Catching Lobster With an Old-Fashioned Lobster Trap

Learn how to pull lobster from the sea with a wooden lobster trap.


| July/August 1972



016-049-01a

Lobstering is a noble tradition of the Northeast United States.


ILLUSTRATION: MOTHER EARTH NEWS STAFF

The lobster is the regent of seafood. Before his ferocious, spiked and clawed visage, his sweet, white flesh, all other creatures are gastronomically subservient. The lobster was once so cheap and plentiful along the New England coast that windrows of wave-stranded lobsters were pitchforked into draycarts and ploughed under cornfields as fertilizer. Times, as your grandpa will doubtless tell you, have changed.

Today, the lobster is worth its weight in negotiable securities, and is the object of a jealous, regulated, difficult search. Its price fluctuate through the year, and the unadorned crustacean can command over $2.50 a pound. Automated lobster boats at the edge of the continental shelf haul great catches, but inshore the single lobsterman still plies his strenuous, chancy trade with long hours, simple tools, and old skills.

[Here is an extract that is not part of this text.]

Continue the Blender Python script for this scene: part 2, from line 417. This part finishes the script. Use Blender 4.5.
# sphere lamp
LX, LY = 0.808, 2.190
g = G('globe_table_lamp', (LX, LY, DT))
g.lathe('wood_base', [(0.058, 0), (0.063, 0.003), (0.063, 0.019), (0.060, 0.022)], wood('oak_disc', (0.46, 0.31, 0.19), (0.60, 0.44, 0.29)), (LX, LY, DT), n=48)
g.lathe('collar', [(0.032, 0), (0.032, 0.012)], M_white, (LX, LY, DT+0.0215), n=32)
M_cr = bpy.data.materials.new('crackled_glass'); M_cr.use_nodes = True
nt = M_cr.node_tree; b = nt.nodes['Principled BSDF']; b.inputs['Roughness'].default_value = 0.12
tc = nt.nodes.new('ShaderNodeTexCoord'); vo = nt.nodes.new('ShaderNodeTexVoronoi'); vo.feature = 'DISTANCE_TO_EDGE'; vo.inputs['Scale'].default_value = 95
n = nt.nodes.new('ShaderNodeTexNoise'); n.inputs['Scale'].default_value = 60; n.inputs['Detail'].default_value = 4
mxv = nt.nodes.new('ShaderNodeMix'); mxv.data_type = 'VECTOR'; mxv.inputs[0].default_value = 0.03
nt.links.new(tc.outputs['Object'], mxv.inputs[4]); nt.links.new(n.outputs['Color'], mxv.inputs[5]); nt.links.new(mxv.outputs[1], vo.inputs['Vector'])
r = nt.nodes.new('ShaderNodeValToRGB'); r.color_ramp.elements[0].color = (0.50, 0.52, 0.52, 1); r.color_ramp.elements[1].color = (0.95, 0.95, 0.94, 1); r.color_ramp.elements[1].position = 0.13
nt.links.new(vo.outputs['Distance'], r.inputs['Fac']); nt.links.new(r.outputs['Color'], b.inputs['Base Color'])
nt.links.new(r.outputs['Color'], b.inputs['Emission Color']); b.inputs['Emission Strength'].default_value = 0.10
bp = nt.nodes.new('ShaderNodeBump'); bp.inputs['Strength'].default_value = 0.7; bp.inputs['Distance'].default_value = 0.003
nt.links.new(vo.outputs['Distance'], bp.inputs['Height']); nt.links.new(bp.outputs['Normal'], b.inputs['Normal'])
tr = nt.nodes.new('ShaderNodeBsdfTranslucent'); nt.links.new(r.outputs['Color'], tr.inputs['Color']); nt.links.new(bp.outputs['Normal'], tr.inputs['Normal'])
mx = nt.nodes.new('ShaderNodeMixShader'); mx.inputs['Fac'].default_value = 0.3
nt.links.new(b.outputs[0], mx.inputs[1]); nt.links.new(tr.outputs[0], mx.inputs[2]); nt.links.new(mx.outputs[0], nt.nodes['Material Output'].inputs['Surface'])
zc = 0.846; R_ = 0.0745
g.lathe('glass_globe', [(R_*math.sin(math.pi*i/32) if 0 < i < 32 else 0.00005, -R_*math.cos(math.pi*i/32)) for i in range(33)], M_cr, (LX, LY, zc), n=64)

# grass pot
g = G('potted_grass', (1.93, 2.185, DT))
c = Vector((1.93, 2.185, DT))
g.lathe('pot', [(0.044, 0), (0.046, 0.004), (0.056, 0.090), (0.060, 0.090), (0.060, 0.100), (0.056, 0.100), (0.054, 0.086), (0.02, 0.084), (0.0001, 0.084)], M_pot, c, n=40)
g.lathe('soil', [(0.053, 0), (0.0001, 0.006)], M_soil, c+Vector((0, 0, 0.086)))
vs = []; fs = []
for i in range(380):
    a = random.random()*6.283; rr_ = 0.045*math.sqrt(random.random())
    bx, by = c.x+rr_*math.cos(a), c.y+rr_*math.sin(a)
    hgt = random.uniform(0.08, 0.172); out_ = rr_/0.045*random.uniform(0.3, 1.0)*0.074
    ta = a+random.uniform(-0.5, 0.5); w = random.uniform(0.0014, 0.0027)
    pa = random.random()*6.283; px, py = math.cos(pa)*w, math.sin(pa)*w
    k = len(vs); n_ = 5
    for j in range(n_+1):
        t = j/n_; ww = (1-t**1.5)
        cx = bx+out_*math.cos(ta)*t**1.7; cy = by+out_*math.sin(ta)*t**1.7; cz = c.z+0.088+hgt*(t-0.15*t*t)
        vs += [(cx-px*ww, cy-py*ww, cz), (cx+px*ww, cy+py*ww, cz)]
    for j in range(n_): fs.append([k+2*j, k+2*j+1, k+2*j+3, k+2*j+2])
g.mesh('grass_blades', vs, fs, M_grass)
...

Our native lobster, Homarus Americanus , is seldom seen below Long Island (a clawless variety inhabits warmer waters). It thrives in cold, oxygenated water, making a home of rocky bottoms where it can back into crevices to defend itself. In its adolescence it is a white fingerling, soft and vulnerable. It must grow five years to attain market size, forming a hard exoskeleton and shedding as it is outgrown. Lapses in lobster catch are periodically due to the shedding cycle, since the pale, soft "shedders" hide beneath rocks or in crevices until their shells are prepared to defend them. Young lobsters shed several time a year, older lobsters about once a year.

There are three lobster licenses: the home license allows up to 10 pots (lobstertraps) for family use only, the cost about $20.00; the commercial license allows an unlimited number of pots, permits commercial sale, and costs considerable more; some states issue a permit which allows divers to catch lobsters by hand. The licenses are issued by the state department of fisheries or wildlife, and most states have a length-of-residency requirement. A special note of warning: you would do better to mess with a lobster man's woman than to mess with his gear. This is an unquestioned wisdom afloat.

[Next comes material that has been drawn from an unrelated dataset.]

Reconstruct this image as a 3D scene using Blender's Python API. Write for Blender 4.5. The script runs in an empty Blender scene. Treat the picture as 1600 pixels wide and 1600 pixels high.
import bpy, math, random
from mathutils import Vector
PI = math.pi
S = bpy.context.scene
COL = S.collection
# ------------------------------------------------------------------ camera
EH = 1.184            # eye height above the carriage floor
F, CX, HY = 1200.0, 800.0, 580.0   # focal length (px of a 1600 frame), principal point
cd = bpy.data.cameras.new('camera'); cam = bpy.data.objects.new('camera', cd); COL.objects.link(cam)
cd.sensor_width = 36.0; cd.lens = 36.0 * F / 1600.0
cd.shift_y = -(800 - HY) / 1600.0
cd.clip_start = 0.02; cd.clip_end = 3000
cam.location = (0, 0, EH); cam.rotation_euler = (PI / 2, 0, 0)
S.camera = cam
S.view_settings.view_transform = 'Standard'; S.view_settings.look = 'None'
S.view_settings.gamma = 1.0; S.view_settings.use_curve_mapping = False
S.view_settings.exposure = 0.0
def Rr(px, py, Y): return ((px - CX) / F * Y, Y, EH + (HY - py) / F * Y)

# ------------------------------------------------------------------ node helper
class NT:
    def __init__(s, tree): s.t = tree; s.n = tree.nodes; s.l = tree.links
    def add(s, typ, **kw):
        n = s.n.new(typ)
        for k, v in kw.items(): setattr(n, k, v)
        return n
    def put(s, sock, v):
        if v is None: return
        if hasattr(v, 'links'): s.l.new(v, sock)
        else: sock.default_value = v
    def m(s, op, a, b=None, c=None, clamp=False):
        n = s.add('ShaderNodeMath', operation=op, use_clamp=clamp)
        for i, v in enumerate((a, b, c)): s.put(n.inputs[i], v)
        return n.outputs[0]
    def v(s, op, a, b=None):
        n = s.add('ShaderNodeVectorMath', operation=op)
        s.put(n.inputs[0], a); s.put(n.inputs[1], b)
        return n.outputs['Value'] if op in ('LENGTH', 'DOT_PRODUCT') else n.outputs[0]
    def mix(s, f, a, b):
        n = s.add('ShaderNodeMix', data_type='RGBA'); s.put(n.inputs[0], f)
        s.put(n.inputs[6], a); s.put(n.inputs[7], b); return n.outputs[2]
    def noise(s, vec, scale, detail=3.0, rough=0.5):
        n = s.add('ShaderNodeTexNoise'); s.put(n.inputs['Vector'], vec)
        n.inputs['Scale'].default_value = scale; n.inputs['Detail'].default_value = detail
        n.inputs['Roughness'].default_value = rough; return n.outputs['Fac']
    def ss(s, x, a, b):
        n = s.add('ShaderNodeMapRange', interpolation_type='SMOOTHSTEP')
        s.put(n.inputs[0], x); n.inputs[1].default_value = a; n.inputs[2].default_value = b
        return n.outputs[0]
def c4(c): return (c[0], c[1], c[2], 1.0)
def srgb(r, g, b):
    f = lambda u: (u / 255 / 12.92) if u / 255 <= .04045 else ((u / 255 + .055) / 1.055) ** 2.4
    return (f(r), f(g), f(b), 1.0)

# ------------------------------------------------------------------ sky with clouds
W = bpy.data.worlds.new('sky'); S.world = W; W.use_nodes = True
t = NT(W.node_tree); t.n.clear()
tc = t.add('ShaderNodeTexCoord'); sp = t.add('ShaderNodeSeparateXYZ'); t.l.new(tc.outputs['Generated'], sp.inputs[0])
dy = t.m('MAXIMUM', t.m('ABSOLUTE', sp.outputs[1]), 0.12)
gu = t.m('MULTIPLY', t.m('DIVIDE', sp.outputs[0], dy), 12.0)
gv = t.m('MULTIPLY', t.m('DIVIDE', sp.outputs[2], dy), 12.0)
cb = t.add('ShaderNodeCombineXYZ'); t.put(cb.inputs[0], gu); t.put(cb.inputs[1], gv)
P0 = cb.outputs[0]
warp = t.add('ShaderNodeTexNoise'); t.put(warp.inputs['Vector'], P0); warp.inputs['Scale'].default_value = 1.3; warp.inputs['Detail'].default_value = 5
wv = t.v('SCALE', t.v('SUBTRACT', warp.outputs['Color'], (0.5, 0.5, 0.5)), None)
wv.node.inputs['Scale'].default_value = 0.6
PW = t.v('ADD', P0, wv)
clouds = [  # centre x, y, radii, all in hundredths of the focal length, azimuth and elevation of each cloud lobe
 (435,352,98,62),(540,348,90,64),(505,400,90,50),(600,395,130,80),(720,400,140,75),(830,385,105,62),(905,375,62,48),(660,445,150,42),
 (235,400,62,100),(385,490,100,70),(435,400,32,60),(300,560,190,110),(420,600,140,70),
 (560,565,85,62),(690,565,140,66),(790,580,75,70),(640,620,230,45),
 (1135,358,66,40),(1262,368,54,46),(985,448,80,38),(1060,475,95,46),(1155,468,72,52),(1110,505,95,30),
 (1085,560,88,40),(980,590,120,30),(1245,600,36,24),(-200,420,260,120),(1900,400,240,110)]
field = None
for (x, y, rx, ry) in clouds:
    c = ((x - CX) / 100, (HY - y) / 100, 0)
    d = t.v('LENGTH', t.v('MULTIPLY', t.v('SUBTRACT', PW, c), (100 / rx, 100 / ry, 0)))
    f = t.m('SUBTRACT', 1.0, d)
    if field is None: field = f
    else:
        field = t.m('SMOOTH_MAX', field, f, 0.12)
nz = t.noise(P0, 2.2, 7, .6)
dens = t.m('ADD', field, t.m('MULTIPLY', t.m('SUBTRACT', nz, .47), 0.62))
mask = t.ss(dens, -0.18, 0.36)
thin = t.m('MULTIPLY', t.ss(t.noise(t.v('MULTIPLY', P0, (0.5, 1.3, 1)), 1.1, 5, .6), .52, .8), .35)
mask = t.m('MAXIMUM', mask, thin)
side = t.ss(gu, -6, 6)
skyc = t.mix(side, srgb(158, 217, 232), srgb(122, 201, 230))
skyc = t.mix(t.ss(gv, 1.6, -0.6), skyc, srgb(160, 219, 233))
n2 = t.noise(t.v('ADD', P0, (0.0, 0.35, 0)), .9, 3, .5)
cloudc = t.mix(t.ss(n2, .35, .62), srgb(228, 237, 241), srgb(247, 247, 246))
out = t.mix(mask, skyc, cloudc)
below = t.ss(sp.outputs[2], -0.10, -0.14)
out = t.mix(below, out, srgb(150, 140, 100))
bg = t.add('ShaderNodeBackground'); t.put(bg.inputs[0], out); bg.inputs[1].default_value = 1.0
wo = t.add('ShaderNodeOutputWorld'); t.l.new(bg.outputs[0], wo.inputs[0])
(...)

Lobstermen wish to set their pots or string of pots on a cold, big-rocked bottom, out of navigation channels, heavily oxygenated and little disturbed. To find good grounds, he can consult the charts, looking for the asterisks of rocks, and for the bottom notations "rocky" and "boulders." He can locate ledges and outcroppings, wrecks, and the riprap surrounding navigation lights. Sounding by leadline or by fathometer (which can distinguish between sandy, rocky and bouldered bottoms) can be useful. In clear water a water glass or scouting by a diver might be helpful. Intimate knowledge of the bottom and its currents is the lobsterman's most useful tool. Local knowledge is essential. As in most fishing—indeed, in any seawork—the newcomer needs the help of the old guys, the old men and the experience fishermen.

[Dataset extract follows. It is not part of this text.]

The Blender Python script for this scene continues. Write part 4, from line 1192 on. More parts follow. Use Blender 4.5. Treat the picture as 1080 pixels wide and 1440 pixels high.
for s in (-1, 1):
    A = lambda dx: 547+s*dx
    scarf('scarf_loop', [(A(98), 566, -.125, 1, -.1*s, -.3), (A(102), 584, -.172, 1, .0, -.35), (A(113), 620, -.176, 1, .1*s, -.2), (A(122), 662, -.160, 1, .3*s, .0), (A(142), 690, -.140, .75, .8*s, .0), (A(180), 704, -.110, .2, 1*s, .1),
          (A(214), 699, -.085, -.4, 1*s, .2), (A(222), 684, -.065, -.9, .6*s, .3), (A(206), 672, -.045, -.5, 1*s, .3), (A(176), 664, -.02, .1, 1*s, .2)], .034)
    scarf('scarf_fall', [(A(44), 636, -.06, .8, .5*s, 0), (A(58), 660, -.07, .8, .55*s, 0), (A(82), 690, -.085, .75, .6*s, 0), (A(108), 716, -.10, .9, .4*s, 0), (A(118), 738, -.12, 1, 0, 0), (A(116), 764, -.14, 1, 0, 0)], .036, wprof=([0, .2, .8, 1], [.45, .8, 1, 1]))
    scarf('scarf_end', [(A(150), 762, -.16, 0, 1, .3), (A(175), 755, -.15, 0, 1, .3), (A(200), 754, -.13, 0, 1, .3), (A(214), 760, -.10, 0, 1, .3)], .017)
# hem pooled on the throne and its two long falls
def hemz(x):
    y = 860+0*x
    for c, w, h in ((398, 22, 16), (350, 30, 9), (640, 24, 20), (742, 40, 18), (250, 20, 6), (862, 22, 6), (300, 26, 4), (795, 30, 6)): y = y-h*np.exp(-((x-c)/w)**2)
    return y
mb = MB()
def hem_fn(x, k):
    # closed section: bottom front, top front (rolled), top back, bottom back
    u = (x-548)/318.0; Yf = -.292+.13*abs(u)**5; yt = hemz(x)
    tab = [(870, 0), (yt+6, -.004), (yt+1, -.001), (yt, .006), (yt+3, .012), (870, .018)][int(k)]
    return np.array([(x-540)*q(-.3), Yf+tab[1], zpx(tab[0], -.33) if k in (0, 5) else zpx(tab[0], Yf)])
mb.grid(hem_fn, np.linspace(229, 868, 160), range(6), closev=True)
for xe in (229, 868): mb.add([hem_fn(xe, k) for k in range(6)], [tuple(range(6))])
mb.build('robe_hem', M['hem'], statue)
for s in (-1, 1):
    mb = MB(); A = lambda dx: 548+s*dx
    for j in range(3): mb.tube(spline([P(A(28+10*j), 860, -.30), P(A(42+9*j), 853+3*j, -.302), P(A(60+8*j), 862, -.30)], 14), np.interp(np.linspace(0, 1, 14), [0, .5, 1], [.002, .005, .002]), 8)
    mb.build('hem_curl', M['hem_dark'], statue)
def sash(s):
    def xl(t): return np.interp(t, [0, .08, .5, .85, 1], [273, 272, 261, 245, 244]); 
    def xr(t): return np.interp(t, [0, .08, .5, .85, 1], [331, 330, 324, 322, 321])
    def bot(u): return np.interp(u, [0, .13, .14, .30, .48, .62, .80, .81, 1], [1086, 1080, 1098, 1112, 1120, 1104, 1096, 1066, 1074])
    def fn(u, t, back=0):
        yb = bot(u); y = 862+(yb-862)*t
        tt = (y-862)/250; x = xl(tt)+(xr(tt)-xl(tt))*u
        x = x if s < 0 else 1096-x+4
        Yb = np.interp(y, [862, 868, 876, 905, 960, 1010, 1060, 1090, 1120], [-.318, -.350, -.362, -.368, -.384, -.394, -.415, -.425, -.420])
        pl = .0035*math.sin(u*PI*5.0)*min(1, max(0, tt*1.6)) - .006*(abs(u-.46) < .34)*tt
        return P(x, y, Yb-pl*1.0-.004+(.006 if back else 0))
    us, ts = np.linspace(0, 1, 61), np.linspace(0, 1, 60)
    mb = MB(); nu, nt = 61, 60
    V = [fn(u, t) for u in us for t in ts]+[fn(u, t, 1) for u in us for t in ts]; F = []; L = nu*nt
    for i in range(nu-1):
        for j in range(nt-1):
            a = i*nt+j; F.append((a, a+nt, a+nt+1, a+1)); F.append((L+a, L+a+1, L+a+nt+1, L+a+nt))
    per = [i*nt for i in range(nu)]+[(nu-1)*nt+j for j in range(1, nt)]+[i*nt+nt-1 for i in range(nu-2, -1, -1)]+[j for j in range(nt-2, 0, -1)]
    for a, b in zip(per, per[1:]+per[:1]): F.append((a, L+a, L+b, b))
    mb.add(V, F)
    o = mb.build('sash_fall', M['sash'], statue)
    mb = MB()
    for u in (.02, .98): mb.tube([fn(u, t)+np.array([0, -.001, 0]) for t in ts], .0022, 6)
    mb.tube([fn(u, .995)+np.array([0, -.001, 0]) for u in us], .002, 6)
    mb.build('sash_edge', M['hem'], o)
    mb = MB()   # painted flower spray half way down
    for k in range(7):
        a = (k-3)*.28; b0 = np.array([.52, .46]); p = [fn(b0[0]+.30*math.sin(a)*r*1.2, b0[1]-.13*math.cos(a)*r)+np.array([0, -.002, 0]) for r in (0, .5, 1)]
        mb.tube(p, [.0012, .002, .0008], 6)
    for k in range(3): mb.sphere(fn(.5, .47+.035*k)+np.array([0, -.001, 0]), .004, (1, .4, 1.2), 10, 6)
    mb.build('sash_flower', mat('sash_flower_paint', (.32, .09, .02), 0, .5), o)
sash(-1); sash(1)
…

Pulling pots from a small sailboat has been successful for a century. This lobsterman coasts toward a pot, luffing his sails. He releases mainsheet and jibsheet and picks up by the buoy by the line under it with a boathook. For this wet, abrasive work he wears neoprene gloves, boots and a bib-front rubber overall. He will pull the pot onto the brass cap on the rail (which, with the lath strips, protects boat and gear) - rowing and powerboats can use a snatchblock on a davit. He will heave the pot onto a sorting board secured athwarthships, open the pot and discard the obvious shorts conches, spider crabs and other intruders. He will check every "keeper" for eggs and size it to the gauge. He will then rebait the pot from the bait barrel behind him and drop the pot again. He will band or peg legal lobsters and put them in his keeping cooler. He will tighten his sheets, fill his sails and make way to the next pots.